Привозят бабушке внука. Ладно внука,- внучатого племянника двоюродной тетки. Привозят просят: «Посиди с ним пять минут, я до магазина сбегаю.» Она говорит: «Ну, все. Он больше никогда не увидит православного человека в жизни. У меня пять минут, чтоб научить его всем основам веры. Если я сейчас этого не сделаю, душа его погибнет. Я должна это сделать. Слушай, садись, я буду тебе объяснять… Запомнил? Выучил? Понял, как себя вести? Повтори… Пять минут прошло. Жалко. Было б десять, я бы большему научила.» Ребенок в ужасе выбегает, говорит: «Тетя, больше меня к ней не води. Там ужас какой-то.» За пять минут человека напугали. Почему? А потому что мы все во вне. А это значит, у нас не правильная установка; не правильное настроение у нас. Мы думаем о том, как спасти других. Если бы действительно наша жизнь была принята Богом, мы бы думали о том, что мы грешные. А грешный человек не хочет никого учить. Зачем ему? «Да ладно, пусть сами как-нибудь. Меня ж Господь как-то вразумляет, да их как-нибудь вразумит. Но в любом случае, они ж лучше меня. Кого я буду учить? Некого. Меня б самого кто-нибудь научил.»

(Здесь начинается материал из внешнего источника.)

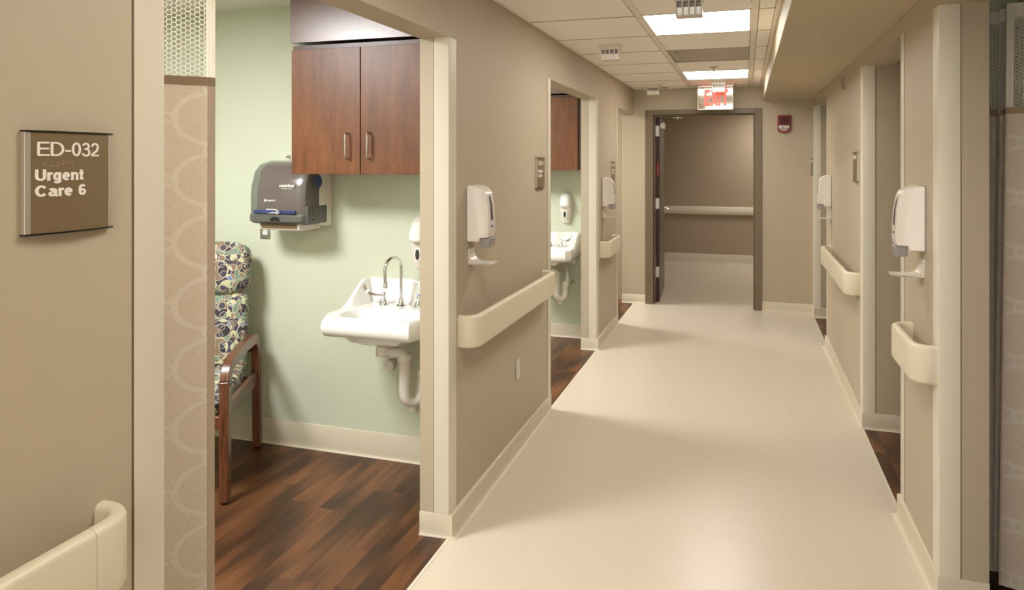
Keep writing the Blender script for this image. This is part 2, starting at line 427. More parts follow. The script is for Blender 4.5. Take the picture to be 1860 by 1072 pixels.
    for x0, st in adv:
        for si, pl in enumerate(st):
            thick_ = thick*(1+.06*si)
            P = [Vector(((x0+p[0])*sy, p[1]*cap)) for p in pl]
            n = len(P); closed = n > 8 and (P[0]-P[-1]).length < 1e-5
            R_ = []
            for i in range(n):
                if closed and i in (0, n-1): a, c_ = P[n-2], P[1]
                else: a, c_ = P[max(0, i-1)], P[min(n-1, i+1)]
                d = (c_-a)
                if d.length < 1e-9: d = Vector((1, 0))
                d.normalize()
                # constant stroke measured in the unscaled glyph
                nn = Vector((-d.y*h*sy if True else 0, d.x*h*cap)); k = 1
                if 0 < i < n-1:
                    d1 = (P[i]-P[i-1]).normalized(); k = 1/max(.55, abs(d.dot(d1)))
                R_.append([b.verts.new((xx, y0+(P[i]+nn*sg*k).x, z0+(P[i]+nn*sg*k).y)) for xx, sg in ((0, 1), (thick_, 1), (thick_, -1), (0, -1))])
            for a, c_ in zip(R_, R_[1:]):
                for q in range(4): b.faces.new((a[q], a[(q+1) % 4], c_[(q+1) % 4], c_[q]))
            if not closed: b.faces.new(R_[0][::-1]); b.faces.new(R_[-1])
    return b
# ================================================================ STRUCTURE
# floors
b = B(); box(b, XL, XR, -3, YE, -.1, 0); box(b, -5, 5, YE, 11.1, -.1, 0)
# the vinyl also runs through the end doorway; the room floors stop at their own walls
struct(link('floor', b, 'vinyl', smooth=False))
b = B(); box(b, -4.8, XL, -1, YE, -.099, .0005); box(b, XR, 3.7, -1, YE, -.099, .0005)
box(b, -4.8, XLi, YE, SINKY[2]+.06, -.05, .0012)
struct(link('floor.001', b, 'planks', smooth=False))
b = B()
for y0, y1 in OPL: box(b, XL-.006, XL+.006, y0, y1, -.01, .0016)
for y0, y1 in OPR: box(b, XR-.006, XR+.006, y0, y1, -.01, .0016)
struct(link('trim_1', b, 'trim', smooth=False))
# left corridor wall
def wall_with_openings(name, xa, xb, ops, ystart, yend, head, top, mm):
    b = B(); y = ystart
    for y0, y1 in ops:
        if y0 > y: box(b, xa, xb, y, y0, 0, top)
        box(b, xa, xb, y0, y1, head, top)
        y = y1
    if y < yend: box(b, xa, xb, y, yend, 0, top)
    return struct(link(name, b, mm, smooth=False))
wall_with_openings('wall_left', XLi, XL, OPL, -3, YE, HL, 2.6, 'wall')
wall_with_openings('wall_right', XR, XRi, OPR, -3, YE, HR, 2.6, 'wall')
# end wall with doorway
DX0, DX1, DZ = -.998, .096, 2.135
b = B(); box(b, XLi, DX0, YE, YE+.14, 0, 2.6); box(b, DX1, 3.7, YE, YE+.14, 0, 2.6); box(b, DX0, DX1, YE, YE+.14, DZ, 2.6)
struct(link('wall_end', b, 'wall', smooth=False))
# far cross corridor
b = B(); box(b, -5, 5, 11.05, 11.15, 0, 2.7); struct(link('wall_far', b, 'wallfar', smooth=False))
b = B(); box(b, XLi-.12, XLi, YE+.14, SINKY[2]+.12, 0, 2.6); box(b, -5, XLi-.12, SINKY[2]+.12, SINKY[2]+.2, 0, 2.6)
box(b, 1.4, 1.5, YE+.14, 8.8, 0, 2.6); box(b, 1.5, 5, 8.7, 8.8, 0, 2.6)
box(b, -5, -4.9, 8.8, 11.1, 0, 2.6); box(b, 4.9, 5, 8.8, 11.1, 0, 2.6)
struct(link('wall_far.001', b, 'wallfar', smooth=False))
# green sink walls and room shells
for i, y in enumerate(SINKY):
    b = B(); box(b, -4.7, XLi, y, y+.12, 0, 2.6); struct(link('wall_green', b, 'green', smooth=False))
b = B(); box(b, -4.8, -4.7, -1, 8.8, 0, 2.6); box(b, -4.7, XLi, .42, .54, 0, 2.6)
struct(link('wall_outer', b, 'green', smooth=False))
b = B(); box(b, XRi, 3.6, 3.075, 3.2, 0, 2.6); box(b, XRi, 3.6, -.2, -.1, 0, 2.6)
struct(link('wall_green', b, 'green', smooth=False))
b = B(); box(b, XRi, 3.6, 4.465, 4.6, 0, 2.6); box(b, XRi, 3.6, 7.5, 7.64, 0, 2.6); box(b, 3.6, 3.7, -1, YE, 0, 2.6)
struct(link('wall_side', b, 'wall', smooth=False))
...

Мы должны все сделать в нашей жизни для того, чтоб постоянно себя этим проверять: как я сейчас себя чувствую; мне действительно стыдно за свои грехи? Да, мы пошли на работу, поругались с начальником, поругались с коллегами, решили какие-то проблемы, пришли с работы; вернулись в свою квартирку, в свою комнатку. Что вы чувствуете? Вы чувствуете стыд за прожитый день или самодовольство? Если вы чувствуете стыд, вы делаете то, что должны делать, вы на своем месте. Если вы чувствуете самодовольство, вы точно делаете все не так, вы не на своем месте. Свое место всегда учит смирению, сокрушению и меняет все в нашей жизни. Вот этим критерием руководствуясь, вы постепенно научитесь делать то, что Бог от вас хочет.